* **SET EXERCISE**
Your copy should be exact, beginning at the line containing "Write a Blender" and ending at the line containing "R = math.radians", with both lines kept and every picture dropped.

--- Begin THE INPUT ---

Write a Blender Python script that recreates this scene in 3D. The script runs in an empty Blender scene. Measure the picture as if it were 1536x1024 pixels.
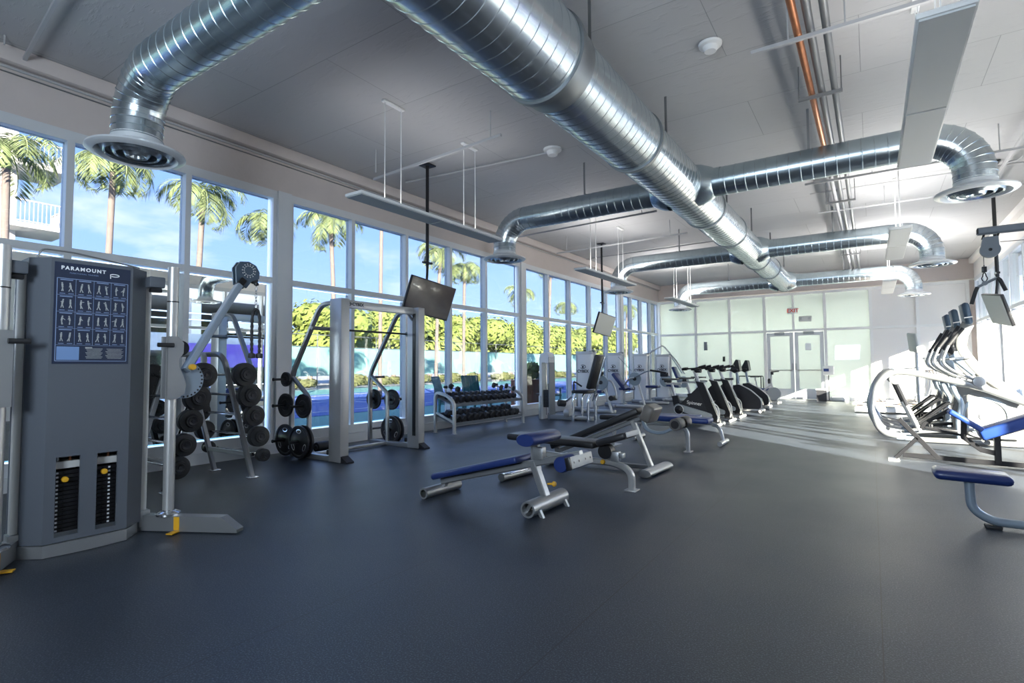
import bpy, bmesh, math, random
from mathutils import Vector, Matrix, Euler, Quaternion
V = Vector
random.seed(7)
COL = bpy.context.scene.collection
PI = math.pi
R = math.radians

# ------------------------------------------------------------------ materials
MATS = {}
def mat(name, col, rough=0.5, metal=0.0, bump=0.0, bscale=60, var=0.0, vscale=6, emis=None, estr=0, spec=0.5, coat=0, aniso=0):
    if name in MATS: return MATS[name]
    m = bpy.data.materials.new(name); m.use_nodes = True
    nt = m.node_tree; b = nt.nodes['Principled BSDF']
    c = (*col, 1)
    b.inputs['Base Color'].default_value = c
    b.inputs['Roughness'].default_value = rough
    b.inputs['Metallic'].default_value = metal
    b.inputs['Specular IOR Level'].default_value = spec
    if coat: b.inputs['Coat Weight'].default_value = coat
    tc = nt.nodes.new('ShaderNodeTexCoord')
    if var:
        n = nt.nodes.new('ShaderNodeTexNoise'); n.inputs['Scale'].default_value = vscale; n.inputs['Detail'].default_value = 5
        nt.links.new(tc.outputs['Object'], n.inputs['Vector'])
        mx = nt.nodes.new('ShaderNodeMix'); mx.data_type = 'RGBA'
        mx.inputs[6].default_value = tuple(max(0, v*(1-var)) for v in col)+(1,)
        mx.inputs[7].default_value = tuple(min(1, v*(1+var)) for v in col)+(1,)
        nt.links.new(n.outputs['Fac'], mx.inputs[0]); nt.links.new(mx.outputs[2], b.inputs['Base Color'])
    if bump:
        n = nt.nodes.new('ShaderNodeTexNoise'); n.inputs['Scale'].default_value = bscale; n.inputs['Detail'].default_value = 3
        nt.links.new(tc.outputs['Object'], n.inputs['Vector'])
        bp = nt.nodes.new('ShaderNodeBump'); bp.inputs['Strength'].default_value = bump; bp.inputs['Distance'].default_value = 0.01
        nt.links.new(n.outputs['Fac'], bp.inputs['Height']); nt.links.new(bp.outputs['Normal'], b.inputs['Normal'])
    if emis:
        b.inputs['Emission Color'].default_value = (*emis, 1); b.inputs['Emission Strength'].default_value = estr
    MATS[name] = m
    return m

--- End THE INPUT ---
--- Begin THE INPUT ---

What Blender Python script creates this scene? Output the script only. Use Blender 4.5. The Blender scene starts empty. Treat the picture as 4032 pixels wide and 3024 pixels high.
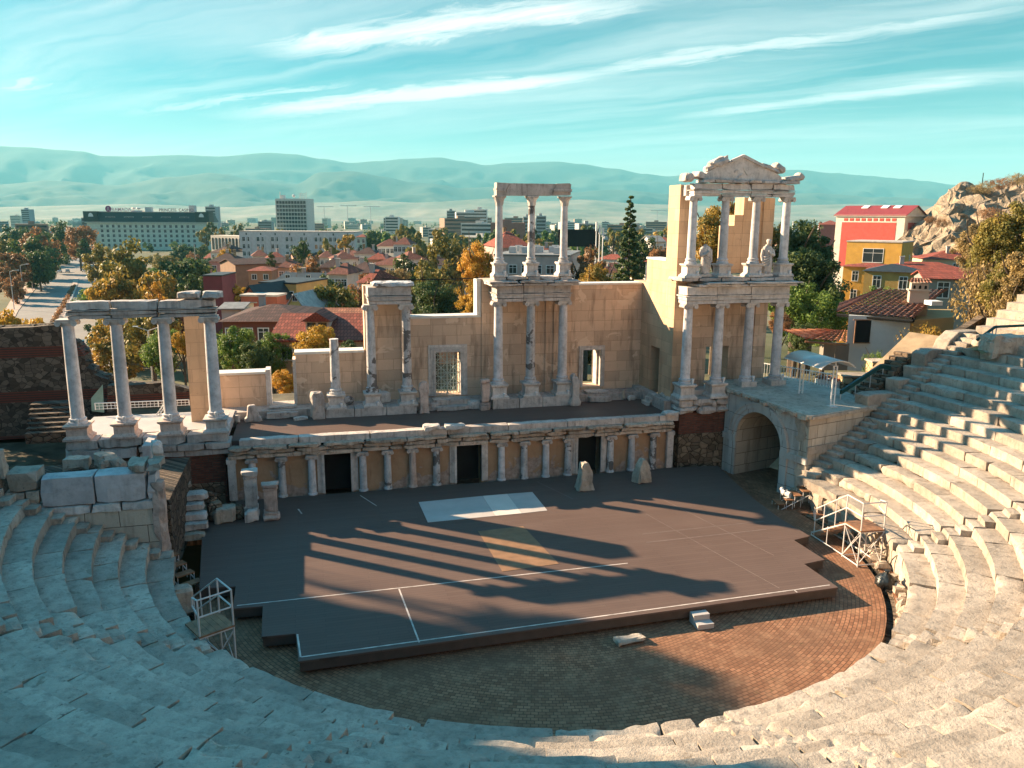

--- End THE INPUT ---
--- Begin THE INPUT ---

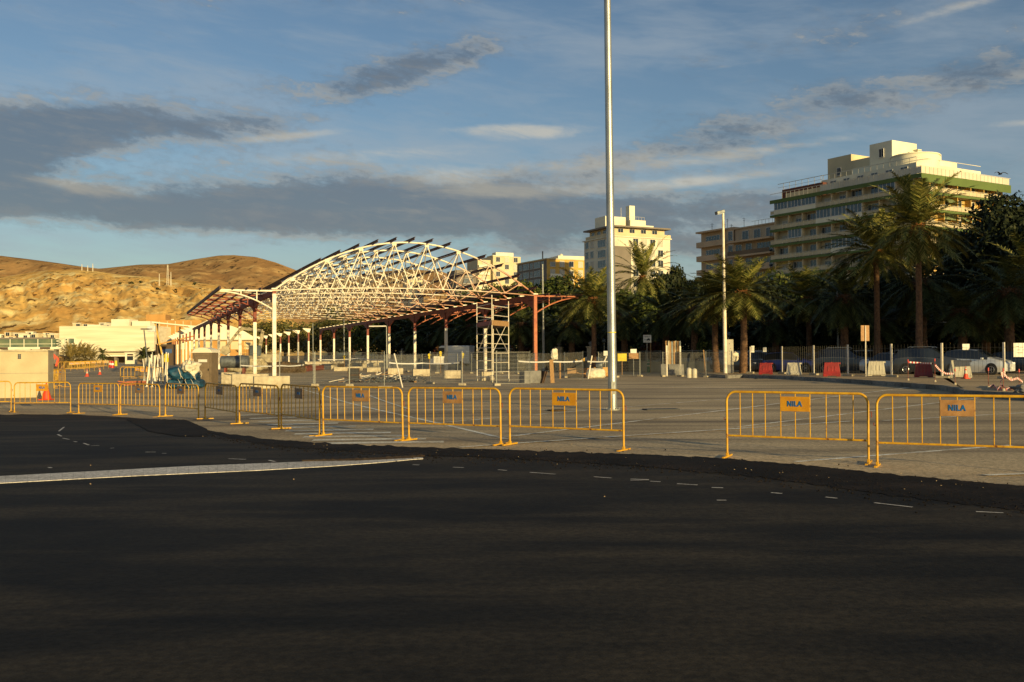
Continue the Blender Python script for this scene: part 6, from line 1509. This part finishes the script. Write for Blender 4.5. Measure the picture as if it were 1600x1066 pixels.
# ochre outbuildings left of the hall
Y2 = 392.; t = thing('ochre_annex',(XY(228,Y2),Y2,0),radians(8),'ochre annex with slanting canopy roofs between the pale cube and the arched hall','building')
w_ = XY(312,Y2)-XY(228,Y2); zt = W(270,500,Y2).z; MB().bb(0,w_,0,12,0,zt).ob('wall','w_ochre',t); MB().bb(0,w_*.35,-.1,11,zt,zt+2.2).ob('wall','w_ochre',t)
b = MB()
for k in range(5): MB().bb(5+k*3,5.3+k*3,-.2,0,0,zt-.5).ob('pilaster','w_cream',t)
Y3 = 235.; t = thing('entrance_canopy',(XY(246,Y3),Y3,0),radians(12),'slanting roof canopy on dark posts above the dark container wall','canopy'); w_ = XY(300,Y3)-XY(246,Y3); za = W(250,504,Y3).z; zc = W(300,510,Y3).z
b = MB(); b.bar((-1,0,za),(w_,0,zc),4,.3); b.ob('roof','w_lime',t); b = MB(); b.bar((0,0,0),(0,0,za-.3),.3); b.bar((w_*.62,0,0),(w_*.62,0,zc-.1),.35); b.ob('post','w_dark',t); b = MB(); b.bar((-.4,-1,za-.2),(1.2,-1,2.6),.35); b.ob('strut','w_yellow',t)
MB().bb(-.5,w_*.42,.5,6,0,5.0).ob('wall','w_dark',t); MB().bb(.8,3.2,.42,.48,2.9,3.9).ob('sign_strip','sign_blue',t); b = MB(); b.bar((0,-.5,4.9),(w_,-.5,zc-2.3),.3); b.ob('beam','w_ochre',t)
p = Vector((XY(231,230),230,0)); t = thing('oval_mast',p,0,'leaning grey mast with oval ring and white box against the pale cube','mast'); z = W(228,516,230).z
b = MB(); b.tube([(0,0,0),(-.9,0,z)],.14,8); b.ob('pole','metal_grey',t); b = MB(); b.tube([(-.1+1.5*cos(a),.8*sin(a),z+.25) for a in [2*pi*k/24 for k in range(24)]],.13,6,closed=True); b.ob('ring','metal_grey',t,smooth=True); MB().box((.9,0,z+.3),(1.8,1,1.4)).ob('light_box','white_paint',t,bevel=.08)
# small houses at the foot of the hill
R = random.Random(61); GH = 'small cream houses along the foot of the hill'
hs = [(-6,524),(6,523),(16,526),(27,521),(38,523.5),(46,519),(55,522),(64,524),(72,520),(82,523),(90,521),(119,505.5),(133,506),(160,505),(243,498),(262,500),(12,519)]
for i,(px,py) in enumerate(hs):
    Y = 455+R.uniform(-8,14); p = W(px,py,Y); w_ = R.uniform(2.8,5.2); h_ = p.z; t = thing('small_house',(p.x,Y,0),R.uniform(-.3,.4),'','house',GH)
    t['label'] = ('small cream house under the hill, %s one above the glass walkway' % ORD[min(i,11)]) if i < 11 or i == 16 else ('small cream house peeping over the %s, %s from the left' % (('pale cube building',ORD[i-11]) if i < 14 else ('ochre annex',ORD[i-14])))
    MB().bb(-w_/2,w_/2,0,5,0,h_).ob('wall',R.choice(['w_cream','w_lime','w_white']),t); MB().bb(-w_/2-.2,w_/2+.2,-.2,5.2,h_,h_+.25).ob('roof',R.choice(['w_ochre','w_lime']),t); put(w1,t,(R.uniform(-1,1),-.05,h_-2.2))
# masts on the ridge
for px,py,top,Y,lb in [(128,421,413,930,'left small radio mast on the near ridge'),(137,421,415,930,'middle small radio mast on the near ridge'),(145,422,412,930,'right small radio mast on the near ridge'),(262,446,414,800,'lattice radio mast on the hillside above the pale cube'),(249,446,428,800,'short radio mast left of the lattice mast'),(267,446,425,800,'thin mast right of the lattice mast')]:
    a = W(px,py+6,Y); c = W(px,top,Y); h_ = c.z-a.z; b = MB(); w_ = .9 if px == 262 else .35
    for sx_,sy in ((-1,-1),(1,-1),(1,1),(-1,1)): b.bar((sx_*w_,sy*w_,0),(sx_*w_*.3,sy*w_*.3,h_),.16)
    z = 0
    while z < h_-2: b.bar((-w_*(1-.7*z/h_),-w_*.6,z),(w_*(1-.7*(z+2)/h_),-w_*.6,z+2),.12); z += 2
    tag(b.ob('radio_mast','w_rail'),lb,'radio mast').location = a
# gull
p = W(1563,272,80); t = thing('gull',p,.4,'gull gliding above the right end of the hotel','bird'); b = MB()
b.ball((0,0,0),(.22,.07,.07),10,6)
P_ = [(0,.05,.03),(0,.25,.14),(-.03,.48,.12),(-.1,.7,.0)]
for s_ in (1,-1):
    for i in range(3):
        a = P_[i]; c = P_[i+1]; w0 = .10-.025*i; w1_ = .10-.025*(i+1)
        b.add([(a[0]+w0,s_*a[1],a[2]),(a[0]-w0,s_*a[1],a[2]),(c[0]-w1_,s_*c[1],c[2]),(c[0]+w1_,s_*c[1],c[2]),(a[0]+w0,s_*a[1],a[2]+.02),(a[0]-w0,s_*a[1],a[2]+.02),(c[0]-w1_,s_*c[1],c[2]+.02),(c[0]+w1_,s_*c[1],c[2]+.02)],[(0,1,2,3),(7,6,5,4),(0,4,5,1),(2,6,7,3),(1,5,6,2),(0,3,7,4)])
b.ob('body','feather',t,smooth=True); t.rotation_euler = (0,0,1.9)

--- End THE INPUT ---

* **WRITTEN ANSWER**
Write a Blender Python script that recreates this scene in 3D. The script runs in an empty Blender scene. Measure the picture as if it were 1536x1024 pixels.
import bpy, bmesh, math, random
from mathutils import Vector, Matrix, Euler, Quaternion
V = Vector
random.seed(7)
COL = bpy.context.scene.collection
PI = math.pi
R = math.radians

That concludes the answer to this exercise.